┌──

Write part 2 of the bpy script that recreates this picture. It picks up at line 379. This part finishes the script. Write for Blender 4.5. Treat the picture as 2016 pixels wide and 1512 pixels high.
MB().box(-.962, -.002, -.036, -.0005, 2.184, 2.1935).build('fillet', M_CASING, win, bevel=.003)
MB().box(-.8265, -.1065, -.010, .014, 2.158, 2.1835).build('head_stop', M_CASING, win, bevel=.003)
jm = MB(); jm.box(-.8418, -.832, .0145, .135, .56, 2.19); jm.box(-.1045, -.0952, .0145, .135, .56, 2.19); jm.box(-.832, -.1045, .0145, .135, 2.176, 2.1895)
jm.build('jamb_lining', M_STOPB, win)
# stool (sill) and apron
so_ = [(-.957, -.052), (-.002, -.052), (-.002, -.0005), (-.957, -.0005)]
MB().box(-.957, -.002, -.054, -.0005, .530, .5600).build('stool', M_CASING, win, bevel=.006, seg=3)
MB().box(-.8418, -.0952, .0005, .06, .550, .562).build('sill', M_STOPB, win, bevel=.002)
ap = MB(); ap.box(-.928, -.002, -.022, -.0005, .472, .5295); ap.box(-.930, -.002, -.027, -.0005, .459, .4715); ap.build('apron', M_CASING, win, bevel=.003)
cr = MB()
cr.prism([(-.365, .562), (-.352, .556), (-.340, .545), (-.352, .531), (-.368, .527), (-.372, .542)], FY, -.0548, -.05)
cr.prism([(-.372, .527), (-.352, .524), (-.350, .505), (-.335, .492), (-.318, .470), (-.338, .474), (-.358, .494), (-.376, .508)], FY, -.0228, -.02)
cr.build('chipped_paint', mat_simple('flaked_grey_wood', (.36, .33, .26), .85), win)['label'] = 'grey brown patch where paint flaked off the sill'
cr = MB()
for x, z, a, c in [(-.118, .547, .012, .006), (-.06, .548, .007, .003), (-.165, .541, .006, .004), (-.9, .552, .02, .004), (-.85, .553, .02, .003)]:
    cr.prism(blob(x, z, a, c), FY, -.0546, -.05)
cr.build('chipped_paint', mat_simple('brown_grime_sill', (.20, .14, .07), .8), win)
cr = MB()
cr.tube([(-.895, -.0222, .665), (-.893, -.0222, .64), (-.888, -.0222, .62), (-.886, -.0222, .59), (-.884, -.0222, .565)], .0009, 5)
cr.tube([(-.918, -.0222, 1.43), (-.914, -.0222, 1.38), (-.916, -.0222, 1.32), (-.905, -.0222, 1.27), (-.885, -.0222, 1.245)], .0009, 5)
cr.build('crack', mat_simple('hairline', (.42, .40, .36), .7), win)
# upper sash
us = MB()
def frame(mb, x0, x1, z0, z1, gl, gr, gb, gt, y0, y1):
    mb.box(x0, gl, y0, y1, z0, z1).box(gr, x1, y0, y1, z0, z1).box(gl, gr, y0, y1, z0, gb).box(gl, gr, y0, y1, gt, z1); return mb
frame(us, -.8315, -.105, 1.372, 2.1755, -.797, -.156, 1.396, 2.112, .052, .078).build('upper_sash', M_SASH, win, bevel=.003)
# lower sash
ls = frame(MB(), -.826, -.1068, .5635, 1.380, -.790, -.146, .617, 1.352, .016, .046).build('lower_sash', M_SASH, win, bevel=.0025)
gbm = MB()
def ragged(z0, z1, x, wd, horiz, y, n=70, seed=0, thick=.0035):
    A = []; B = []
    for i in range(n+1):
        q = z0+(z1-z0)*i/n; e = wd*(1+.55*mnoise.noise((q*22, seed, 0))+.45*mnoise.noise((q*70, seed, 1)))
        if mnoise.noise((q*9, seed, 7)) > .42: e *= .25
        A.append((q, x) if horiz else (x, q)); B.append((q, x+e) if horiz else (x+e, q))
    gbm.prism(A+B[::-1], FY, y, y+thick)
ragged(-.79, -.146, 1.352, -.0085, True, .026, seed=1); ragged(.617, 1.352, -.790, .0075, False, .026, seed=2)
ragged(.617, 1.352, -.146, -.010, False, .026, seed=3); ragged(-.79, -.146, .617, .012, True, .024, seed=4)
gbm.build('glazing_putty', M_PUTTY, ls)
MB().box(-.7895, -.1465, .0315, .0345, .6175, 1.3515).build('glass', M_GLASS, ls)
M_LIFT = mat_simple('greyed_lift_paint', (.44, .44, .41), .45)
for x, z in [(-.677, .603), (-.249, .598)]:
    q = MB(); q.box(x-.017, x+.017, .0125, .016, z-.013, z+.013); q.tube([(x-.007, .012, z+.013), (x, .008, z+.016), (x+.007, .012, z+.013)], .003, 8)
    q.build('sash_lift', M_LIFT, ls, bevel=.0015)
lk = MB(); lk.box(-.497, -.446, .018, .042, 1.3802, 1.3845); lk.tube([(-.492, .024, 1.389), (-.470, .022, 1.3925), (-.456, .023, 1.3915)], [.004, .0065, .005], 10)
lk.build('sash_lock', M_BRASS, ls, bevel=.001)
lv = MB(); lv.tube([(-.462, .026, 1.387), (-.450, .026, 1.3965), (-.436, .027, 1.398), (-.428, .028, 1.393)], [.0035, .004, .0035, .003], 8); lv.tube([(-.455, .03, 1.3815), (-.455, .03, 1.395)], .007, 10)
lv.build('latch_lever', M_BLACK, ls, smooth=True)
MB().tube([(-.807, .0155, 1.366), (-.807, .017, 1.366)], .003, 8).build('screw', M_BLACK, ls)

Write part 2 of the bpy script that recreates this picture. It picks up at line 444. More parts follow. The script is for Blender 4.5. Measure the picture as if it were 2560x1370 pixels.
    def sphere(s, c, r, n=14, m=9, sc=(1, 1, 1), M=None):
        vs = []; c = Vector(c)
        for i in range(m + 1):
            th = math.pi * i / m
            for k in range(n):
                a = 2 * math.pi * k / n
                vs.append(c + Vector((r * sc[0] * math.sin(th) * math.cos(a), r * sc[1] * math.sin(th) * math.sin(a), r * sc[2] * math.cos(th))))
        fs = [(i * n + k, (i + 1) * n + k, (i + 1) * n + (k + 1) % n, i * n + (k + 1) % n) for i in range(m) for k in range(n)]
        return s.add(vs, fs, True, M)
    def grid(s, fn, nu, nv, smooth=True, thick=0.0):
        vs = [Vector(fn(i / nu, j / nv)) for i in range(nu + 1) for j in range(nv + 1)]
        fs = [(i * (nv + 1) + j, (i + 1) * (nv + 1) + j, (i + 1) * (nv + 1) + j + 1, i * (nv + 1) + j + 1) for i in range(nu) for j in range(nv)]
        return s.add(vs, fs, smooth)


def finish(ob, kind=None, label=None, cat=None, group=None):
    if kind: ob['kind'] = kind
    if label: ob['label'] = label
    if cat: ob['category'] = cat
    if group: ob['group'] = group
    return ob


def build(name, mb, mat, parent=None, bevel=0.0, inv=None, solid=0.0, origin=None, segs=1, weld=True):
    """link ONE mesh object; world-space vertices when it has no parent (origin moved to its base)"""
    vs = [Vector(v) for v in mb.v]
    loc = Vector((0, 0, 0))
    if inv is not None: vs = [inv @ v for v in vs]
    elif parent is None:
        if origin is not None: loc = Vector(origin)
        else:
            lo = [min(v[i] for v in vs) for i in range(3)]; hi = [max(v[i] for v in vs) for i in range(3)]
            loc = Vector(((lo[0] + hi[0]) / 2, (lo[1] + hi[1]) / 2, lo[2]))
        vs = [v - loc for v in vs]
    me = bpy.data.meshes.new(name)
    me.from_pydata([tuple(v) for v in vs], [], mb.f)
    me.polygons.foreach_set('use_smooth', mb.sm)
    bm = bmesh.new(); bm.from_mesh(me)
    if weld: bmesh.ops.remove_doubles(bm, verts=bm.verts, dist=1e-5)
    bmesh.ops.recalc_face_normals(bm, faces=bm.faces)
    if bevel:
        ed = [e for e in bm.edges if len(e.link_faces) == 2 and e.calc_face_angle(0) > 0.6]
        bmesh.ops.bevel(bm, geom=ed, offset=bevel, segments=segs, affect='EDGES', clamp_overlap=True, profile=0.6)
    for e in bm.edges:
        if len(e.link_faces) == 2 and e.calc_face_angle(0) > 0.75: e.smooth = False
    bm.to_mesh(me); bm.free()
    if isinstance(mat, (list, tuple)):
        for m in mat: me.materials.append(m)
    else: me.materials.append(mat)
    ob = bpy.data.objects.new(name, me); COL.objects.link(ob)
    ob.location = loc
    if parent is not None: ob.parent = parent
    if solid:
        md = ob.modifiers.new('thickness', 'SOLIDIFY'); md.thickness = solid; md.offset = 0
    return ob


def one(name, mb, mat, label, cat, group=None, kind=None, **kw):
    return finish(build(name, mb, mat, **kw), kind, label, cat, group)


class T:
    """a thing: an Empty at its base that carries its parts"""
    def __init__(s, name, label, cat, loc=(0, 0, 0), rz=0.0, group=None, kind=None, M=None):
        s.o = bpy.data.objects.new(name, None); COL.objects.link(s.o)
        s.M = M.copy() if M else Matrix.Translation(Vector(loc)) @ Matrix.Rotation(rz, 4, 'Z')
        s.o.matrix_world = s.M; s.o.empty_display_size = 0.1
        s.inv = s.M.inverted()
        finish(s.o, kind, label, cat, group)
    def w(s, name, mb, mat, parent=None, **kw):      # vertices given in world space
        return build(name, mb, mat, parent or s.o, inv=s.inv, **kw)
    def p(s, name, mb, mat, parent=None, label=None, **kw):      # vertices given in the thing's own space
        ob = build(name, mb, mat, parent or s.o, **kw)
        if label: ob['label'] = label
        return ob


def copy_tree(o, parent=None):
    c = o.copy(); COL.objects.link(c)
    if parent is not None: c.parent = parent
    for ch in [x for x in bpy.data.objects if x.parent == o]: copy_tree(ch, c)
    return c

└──

**AIM**: Pick every line with "recreates" in it and copy it.

**RESPONSE**:
Write part 2 of the bpy script that recreates this picture. It picks up at line 379. This part finishes the script. Write for Blender 4.5. Treat the picture as 2016 pixels wide and 1512 pixels high.
Write part 2 of the bpy script that recreates this picture. It picks up at line 444. More parts follow. The script is for Blender 4.5. Measure the picture as if it were 2560x1370 pixels.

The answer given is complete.